5 days ago
After 50 Years of Writing, Jamaica Kincaid Insists She's Still an Amateur
In June, I visited Jamaica Kincaid at her home in Vermont, and not long after we met, she walked me over to a bust of Thomas Jefferson looming over a shaded corner of her garden, introducing me to him like he was an old friend or a hostage. 'Very controversial, but we will explain,' she said. 'When summer is over, he spends the winter in the basement.' Then, she showed me a plant called the twin-leaf, which has one frond divided into two nearly identical leaflets. 'The two halves are not identical — is that Jefferson or no?' Kincaid asked, showing me the fraternal leaves with professorial wonder and not a small amount of delight. Its scientific name, Jeffersonia diphylla, was given to it by the botanist Benjamin Smith Barton, one of Thomas Jefferson's contemporaries, 'before anyone thought of his twin nature,' she said, of the president's duality.
Kincaid is an admirer of Jefferson's writing on horticulture, so when she discovered this plant, it appealed to her; she saw that it spoke to his fundamental contradiction as both a theorist of democratic liberty and slaver. 'One has to contemplate these histories,' Kincaid said. 'And so, I find him a good person to have a conversation with.'
At 76, Kincaid is both youthful and monumental, a down-to-earth person possessed of a towering intellect. Although she has shrunk some over the years, she still stands at nearly six feet. Her dark brown hair was parted down the center of her scalp, woven into two cute plaits, little commas curling near her shoulders.

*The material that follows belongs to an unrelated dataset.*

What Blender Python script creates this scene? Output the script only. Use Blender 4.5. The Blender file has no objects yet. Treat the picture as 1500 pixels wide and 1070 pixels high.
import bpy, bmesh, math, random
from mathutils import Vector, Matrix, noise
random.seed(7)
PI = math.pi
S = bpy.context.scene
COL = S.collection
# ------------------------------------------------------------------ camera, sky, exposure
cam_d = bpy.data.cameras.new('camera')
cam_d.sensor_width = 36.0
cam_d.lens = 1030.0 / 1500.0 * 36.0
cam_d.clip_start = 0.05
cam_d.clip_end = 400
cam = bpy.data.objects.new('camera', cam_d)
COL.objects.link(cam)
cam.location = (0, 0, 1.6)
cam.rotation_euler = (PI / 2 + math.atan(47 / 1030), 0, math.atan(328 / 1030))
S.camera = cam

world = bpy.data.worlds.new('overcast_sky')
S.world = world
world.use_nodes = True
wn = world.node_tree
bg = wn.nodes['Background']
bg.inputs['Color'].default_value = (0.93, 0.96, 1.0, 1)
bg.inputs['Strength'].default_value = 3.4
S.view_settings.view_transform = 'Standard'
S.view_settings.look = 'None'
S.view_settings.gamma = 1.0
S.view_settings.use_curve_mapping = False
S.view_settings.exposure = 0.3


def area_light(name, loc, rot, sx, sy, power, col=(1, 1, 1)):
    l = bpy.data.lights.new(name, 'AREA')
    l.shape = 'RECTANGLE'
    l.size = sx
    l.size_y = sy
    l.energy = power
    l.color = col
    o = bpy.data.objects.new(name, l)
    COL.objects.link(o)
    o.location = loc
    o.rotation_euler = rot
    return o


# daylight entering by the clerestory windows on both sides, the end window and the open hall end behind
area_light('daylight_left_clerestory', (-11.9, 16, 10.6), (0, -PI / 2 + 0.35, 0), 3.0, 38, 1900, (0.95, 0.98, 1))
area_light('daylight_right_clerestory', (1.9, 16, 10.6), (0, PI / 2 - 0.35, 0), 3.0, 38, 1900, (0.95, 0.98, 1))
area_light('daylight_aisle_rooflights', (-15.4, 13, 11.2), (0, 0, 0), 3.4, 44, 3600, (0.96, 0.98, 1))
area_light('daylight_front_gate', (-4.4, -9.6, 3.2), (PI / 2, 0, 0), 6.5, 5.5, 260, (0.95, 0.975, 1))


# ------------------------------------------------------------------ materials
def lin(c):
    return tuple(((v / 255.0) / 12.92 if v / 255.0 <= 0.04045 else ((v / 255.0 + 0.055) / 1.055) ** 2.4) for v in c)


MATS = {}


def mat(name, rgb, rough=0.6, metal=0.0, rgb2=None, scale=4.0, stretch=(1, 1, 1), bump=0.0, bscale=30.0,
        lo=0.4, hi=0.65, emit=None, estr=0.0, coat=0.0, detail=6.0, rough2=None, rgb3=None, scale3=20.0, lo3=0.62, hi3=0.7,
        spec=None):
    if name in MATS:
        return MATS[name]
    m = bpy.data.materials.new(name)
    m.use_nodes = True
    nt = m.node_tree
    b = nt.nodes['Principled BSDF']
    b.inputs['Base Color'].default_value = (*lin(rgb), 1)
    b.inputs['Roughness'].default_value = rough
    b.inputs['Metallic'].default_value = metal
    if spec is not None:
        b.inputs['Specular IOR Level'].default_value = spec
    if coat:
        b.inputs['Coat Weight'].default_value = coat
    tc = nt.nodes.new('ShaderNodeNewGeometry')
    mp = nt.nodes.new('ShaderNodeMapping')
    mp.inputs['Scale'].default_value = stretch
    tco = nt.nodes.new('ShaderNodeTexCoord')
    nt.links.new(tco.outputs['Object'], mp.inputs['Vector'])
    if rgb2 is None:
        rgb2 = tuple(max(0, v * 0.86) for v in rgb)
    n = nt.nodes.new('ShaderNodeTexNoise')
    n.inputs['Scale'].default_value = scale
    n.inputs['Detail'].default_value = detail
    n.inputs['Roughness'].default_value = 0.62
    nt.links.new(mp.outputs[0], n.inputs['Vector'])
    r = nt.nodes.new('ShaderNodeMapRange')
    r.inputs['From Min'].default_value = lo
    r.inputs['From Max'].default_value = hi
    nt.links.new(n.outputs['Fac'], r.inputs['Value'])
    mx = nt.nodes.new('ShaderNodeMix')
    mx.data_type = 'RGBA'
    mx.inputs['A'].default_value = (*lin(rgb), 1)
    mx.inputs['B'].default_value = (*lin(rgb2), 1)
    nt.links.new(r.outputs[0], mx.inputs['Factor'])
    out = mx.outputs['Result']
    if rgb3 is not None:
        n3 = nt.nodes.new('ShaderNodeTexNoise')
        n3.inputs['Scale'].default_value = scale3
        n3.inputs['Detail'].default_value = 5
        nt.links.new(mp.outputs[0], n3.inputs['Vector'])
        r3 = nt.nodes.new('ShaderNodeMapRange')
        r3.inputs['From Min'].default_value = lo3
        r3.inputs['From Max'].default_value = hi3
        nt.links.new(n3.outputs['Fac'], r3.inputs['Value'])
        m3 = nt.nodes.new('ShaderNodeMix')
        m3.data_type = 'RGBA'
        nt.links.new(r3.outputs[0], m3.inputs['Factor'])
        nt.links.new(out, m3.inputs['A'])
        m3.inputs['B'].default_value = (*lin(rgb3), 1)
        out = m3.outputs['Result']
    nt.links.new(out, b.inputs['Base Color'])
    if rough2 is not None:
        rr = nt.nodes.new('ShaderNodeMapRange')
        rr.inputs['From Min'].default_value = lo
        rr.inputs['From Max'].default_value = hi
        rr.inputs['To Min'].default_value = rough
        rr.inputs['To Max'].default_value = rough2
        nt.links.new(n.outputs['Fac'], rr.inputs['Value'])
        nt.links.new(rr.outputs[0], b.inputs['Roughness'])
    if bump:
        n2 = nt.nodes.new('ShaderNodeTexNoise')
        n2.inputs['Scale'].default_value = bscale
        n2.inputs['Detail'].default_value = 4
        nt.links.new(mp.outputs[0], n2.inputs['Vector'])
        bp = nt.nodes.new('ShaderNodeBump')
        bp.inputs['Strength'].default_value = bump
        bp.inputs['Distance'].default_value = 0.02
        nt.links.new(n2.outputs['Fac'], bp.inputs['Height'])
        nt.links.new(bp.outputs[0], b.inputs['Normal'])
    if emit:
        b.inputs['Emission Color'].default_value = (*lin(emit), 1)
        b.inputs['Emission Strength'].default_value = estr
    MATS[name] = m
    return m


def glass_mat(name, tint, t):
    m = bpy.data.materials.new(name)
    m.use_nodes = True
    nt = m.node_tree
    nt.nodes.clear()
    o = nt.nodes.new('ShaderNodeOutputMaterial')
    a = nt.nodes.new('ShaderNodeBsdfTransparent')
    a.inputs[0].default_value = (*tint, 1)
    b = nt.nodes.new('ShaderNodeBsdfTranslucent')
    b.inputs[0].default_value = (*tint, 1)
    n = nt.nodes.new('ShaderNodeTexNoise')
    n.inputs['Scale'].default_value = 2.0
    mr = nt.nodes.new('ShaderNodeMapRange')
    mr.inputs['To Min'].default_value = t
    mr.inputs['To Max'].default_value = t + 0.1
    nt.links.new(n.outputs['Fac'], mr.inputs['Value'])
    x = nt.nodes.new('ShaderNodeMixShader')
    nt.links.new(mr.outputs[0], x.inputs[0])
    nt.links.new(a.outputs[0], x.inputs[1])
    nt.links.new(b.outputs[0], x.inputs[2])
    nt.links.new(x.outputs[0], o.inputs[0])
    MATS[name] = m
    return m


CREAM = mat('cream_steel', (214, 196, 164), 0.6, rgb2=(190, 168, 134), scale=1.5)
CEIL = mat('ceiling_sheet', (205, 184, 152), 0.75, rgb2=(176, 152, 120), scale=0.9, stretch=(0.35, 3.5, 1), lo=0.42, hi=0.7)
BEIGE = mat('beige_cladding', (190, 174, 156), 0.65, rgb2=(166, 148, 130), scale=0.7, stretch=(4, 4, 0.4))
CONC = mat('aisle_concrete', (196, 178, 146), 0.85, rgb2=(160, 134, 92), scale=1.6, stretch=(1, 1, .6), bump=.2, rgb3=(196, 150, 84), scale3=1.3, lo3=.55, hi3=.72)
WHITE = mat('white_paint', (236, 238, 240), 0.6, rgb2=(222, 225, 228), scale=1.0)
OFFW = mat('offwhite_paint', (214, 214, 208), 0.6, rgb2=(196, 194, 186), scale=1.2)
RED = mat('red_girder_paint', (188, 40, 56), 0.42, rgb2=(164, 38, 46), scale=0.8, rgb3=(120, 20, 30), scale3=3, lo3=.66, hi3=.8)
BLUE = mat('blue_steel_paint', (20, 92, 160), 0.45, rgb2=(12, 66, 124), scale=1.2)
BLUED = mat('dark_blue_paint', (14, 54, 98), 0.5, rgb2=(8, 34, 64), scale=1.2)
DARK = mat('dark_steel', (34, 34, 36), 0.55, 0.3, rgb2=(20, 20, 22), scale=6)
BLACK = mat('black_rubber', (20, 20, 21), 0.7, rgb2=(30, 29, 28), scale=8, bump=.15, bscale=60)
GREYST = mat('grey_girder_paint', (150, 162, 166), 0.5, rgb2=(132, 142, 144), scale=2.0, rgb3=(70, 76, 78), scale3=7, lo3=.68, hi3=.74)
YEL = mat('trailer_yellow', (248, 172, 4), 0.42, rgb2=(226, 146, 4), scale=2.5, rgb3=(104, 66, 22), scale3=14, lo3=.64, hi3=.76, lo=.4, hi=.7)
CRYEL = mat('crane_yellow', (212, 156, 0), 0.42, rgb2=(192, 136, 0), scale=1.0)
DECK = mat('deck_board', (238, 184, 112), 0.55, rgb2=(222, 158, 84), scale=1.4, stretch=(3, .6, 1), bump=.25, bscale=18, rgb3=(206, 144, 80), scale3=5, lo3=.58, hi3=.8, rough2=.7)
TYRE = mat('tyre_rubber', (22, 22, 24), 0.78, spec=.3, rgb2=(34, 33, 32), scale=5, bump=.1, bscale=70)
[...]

She wore a silver watch with the clock face on the inside of her wrist as a tribute to her late father. Her laugh, which I heard often, was filtered through her accent, an undulating Antiguan inflection that swayed like a gently rocked boat.
Kincaid's sprawling garden sits on a bountiful property in North Bennington, beside a house originally built and inhabited by Robert H. Woodworth, a pioneer of time-lapse photography. Here she begins developing her ideas, influenced by the cultivated wildness outside. In an essay included in her new book, 'Putting Myself Together: Writing, 1974-,' to be published on Aug. 5 by Farrar, Straus and Giroux, she asserts that, rather than creating a garden in the conventional way — overdetermined by the gardener's expectations — she favors a looser approach.